Editor's Note

By Paul Doiron

I didn't grow up in Old Orchard Beach, but the first french fries I can actually remember eating were Pier fries seasoned with salt and vinegar and served in a greasy paper cone. It took only fifteen minutes to drive to Palace Playland from my family's home in Scarborough, so trips to the amusement park were pretty frequent occurrences when I was a kid. Later in life, I did a certain amount of barhopping in OOB. And well into my twenties I had hipster friends who wintered in Old Orchard because the rent for a (chilly) beach house was half that of a Portland apartment.

Perhaps it was Old Orchard's nearness to my hometown, or the fact that all my aunts and uncles spoke French, but it never dawned on me that this seaside resort, so popular among the Quebecois, was an anomaly, not just in Maine, but in the United States. A beach town that sleeps through the winter and then jolts to life each summer when a huge wave of foreign-speaking tourists crashes over it -- well, it seemed perfectly normal to me.

I have since learned that Old Orchard occupies a unique place in Maine's collective imagination. To some, its carnival atmosphere and same-time-next-year reputation makes it seem offbeat and welcoming. To others, it represents the epitome of tackiness, a tourist trap to be avoided in all seasons.
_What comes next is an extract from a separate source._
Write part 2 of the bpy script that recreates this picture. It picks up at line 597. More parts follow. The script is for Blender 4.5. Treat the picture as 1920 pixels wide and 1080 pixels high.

More recently, the town has acquired a third identity: burgeoning Portland suburb.

In this summer-planning issue we take two looks at Old Orchard Beach at a watershed moment in its history. First, Colin Woodard examines the controversy a new upscale condominium hotel, adjacent to the Pier, has sparked downtown. Then Down East contributing editor Elizabeth Peavey reports on the weekend she spent last August playing tourist in OOB. If you want to get a bead on something, it always helps to triangulate.

According to Old Orchard's municipal planner, Sandra J. Mowery, there are weekends in July when the town's population tops out at more than a hundred thousand. If this is indeed true, it means that for a few days each year this funky beach community is Maine's largest municipality -- bigger than Portland, Lewiston, or Bangor. I can think of some Mainers who would find that idea appalling, but to me it sums up how central tourism is to our state's economy. If a flood of French-Canadian vacationers can turn a strip of sand into our biggest city, then it behooves us all to say, "Bienvenue." Or at the very least, "Vive la difference!"